Artificial intelligence has become finance’s favorite buzzword. From robo-advisors to quant hedge funds, “AI-driven” products promise to sift oceans of data and uncover investment signals no human could ever spot.
In India, several companies, including Quantum Street AI, Kuvera, Wright Research, and Scripbox, have joined this bandwagon. These fintech and AI-based asset management models show strong promise, particularly for democratizing investing, reducing costs, and scaling to new investor segments. They may very well deliver positive performance for customers.
However, before choosing an AI-based fund or robo-advisory service, proper due diligence is essential. Customers should evaluate the following tailored pointers:
- Longevity: How long has the product/company been operating?
- Actual Returns: What are the verified, non-back-tested returns (3-5 years or as long as available)?
- Tech Foundation: Is the model based on sound and innovative technology?

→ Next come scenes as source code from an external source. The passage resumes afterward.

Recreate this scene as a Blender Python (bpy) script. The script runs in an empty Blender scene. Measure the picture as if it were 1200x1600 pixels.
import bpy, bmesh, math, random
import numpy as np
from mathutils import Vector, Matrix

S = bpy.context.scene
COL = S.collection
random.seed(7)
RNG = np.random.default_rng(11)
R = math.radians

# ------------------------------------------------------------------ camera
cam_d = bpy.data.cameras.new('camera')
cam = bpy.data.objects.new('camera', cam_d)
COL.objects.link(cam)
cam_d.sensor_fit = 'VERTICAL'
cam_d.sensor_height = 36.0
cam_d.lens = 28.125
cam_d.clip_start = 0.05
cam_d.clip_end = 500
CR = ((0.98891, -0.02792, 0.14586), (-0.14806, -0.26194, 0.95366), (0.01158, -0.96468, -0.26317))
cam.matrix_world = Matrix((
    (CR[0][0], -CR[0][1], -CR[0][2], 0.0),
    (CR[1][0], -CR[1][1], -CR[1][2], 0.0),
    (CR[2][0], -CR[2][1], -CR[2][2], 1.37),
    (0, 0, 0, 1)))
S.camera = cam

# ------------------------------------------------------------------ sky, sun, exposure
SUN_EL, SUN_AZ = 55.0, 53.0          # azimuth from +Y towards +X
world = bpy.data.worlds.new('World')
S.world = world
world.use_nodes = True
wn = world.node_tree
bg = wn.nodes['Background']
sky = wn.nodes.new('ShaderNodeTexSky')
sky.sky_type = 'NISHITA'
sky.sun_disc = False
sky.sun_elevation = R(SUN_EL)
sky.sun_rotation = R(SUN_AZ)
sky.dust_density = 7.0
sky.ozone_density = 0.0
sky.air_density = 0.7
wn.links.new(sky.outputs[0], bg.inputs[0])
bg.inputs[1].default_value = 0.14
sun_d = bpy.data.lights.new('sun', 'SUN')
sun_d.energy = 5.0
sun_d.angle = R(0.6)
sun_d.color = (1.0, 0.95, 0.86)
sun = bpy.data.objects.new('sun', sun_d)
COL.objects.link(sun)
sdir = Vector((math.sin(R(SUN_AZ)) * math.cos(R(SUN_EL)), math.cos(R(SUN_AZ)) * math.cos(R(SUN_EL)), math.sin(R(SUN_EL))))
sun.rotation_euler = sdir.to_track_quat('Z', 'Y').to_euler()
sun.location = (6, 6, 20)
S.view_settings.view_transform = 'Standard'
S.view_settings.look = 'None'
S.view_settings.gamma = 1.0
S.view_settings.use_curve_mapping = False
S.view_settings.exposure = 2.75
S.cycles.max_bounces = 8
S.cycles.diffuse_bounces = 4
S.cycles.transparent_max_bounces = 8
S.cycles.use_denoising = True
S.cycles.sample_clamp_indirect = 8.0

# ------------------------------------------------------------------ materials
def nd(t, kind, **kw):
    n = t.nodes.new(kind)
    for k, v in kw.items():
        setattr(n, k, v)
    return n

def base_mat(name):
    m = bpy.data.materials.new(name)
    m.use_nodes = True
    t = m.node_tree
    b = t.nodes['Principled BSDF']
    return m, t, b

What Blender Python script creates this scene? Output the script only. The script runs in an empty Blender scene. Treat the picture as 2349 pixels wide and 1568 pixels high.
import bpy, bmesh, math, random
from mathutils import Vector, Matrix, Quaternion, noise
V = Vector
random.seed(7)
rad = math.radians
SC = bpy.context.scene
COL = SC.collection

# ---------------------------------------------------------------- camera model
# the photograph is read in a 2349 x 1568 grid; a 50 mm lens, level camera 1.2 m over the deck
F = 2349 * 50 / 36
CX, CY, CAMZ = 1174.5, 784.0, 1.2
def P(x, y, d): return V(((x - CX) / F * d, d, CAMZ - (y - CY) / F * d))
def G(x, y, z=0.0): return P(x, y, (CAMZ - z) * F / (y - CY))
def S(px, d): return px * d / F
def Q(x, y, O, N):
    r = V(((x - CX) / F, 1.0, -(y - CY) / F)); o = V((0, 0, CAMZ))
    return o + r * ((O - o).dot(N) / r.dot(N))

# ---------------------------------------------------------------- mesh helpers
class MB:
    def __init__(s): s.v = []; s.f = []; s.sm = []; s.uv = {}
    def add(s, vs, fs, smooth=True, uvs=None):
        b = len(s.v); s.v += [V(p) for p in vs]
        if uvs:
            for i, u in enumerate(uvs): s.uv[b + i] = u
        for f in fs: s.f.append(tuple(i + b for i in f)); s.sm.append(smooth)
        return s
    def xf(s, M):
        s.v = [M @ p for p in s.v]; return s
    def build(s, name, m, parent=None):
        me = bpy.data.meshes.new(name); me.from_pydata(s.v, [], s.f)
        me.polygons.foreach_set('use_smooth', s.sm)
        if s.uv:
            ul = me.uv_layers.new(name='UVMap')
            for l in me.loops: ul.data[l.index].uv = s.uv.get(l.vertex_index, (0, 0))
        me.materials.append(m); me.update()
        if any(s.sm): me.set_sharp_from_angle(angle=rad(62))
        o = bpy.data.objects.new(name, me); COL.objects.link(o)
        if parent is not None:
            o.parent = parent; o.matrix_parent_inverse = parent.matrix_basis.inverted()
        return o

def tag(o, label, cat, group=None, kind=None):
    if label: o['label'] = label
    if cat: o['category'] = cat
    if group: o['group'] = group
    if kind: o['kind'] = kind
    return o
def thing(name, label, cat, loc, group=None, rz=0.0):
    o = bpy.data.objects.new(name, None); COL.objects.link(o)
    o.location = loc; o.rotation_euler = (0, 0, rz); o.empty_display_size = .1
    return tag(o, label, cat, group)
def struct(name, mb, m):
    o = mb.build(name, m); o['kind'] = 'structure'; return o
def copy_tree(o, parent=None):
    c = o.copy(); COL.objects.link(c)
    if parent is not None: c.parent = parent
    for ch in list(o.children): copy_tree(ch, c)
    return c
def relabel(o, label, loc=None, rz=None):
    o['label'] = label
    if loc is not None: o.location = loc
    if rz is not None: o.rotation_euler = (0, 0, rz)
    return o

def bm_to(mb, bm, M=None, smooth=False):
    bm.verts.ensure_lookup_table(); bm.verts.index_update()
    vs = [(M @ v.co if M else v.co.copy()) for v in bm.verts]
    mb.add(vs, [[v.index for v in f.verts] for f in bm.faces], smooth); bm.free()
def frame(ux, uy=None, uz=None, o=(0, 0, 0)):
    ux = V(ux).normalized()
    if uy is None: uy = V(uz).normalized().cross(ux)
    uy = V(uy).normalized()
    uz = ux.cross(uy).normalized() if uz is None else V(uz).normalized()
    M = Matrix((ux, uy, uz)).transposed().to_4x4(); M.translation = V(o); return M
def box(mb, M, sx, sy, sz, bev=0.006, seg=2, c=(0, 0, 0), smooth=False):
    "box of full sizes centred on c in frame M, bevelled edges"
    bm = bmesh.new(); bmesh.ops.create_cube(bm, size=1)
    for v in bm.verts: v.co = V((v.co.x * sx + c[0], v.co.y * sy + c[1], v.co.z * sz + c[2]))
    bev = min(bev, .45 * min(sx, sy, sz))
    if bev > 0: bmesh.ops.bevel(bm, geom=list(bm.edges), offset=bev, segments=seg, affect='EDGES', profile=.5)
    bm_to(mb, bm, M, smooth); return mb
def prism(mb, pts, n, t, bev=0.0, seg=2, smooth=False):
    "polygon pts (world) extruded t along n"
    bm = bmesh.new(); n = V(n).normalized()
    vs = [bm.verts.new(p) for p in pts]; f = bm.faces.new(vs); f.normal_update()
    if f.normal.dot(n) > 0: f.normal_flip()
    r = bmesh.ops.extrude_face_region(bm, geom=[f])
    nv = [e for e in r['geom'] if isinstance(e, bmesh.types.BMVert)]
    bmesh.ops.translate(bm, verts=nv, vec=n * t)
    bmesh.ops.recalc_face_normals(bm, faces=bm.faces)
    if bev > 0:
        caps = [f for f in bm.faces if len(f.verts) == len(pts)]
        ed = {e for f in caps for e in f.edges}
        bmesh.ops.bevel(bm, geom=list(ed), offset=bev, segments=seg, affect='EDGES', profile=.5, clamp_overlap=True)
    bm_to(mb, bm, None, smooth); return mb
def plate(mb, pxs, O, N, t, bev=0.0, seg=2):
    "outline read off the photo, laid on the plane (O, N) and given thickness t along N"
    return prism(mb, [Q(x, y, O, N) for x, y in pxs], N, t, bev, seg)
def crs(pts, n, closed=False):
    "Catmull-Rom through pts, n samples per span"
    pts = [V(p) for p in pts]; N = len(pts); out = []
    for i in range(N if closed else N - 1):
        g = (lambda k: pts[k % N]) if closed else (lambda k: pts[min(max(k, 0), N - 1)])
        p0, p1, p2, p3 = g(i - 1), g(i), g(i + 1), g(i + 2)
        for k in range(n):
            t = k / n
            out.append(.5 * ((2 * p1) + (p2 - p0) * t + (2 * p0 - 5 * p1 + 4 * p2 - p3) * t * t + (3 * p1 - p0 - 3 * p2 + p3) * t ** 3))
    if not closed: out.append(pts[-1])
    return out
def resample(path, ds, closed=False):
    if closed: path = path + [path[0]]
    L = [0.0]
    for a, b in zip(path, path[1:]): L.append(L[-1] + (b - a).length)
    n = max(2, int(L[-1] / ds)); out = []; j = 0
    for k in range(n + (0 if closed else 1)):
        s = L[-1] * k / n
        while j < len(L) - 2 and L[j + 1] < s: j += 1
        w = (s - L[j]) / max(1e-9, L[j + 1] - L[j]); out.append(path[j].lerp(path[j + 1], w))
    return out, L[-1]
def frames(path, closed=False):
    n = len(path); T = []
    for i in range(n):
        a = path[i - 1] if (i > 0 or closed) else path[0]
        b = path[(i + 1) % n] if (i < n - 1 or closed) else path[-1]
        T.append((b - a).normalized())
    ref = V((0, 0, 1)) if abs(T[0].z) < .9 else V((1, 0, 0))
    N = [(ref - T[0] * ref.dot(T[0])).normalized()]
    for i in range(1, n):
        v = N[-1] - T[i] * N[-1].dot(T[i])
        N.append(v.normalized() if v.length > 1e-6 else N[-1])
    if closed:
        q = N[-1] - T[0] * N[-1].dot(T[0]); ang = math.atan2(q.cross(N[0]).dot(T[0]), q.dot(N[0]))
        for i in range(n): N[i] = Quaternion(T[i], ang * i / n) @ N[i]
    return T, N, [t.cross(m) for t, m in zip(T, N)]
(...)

- Leadership Expertise: Do key technical or AI experts sit on the leadership team?
- Performance Disclosure: What disclosures exist about back-tested versus live performance?
Case Study: Quantum Street AI
Among the earliest and most visible global players in this space is Quantum Street AI. The company sits at an interesting crossroads: part genuine infrastructure provider to large institutions, and part public test-case for whether AI stock-picking can consistently beat the market with its technical expertise.
Quantum Street AI primarily provides AI-driven indexes and decision-support tools to major banks, insurers, and wealth managers. With several billion dollars in client assets invested through its strategies (often cited in the US$5–7 billion range), it acts as a “platform as a service” where institutions can rank securities, construct, or optimize portfolios using its proprietary models.
The company also offers AI-powered indexes licensed to asset managers, most famously the AI-Powered Equity Index, which is tracked by the Amplify AI-Powered Equity ETF (ticker: AIEQ). This means Quantum Street AI is not just a single fund; it is a technology and index provider whose models appear both in public ETFs and in institutional mandates.
AIEQ Performance and Transparency
The AIEQ ETF tracks an index built from Quantum Street’s AI models. The system ingests massive amounts of data, including financial statements, economic indicators, and millions of news items and filings, to score U.S. stocks based on expected return, risk, and correlations. The ETF holds a concentrated portfolio that is frequently rebalanced as the models update.
However, several independent analyses show that AIEQ has underperformed the S&P 500, despite taking on more risk. For many observers, this performance record undermines the narrative that AI stock selection will reliably beat low-cost passive investing.
Like many AI-branded funds, AIEQ discloses a broad methodology but not the full model logic or feature set. Third-party analysts often complain that it is difficult to determine what exactly the AI is doing, how often the models change, or how to attribute performance to specific signals.
The Leadership Challenge
Quantum Street AI’s strength lies in its scale and data infrastructure. Its platform is explicitly built to process massive amounts of unstructured, global, and alternative data on tens of thousands of companies, a feat that human analysts and traditional models struggle to replicate at comparable speed.
However, a concerning observation is the apparent lack of a strong technical presence in the company’s leadership team, a vital element in the AI world. As automation, cybersecurity, and data infrastructure become central to competitive advantage, companies without technical leadership risk falling behind.
The CEO, Subhra Tripathy, comes from an asset management background, having worked in portfolio construction at NatWest Markets, however left NatWest market under questionable circumstances and had a decade-long break in his career before joining Quantum Street AI as CEO. The rest of the leadership team also carries investment management backgrounds. The most resilient AI-driven companies are often those where leadership doesn’t just manage technology, they deeply understand it.
The Takeaway
Other AI-based asset management and robo-advisory companies, such as Scripbox and Kuvera, appear to be faring well in terms of growth and possess a stronger technical presence in their leadership teams.
Zooming out to the entire AI-investing universe, Quantum Street AI looks less like an outlier and more like a microcosm of the field: AI is clearly powerful at digesting information and supporting decisions, but the leap from better data to reliably better risk-adjusted returns is still a work in progress.
As a customer, your due diligence remains paramount. Evaluate their product, their technology, and, crucially, their team.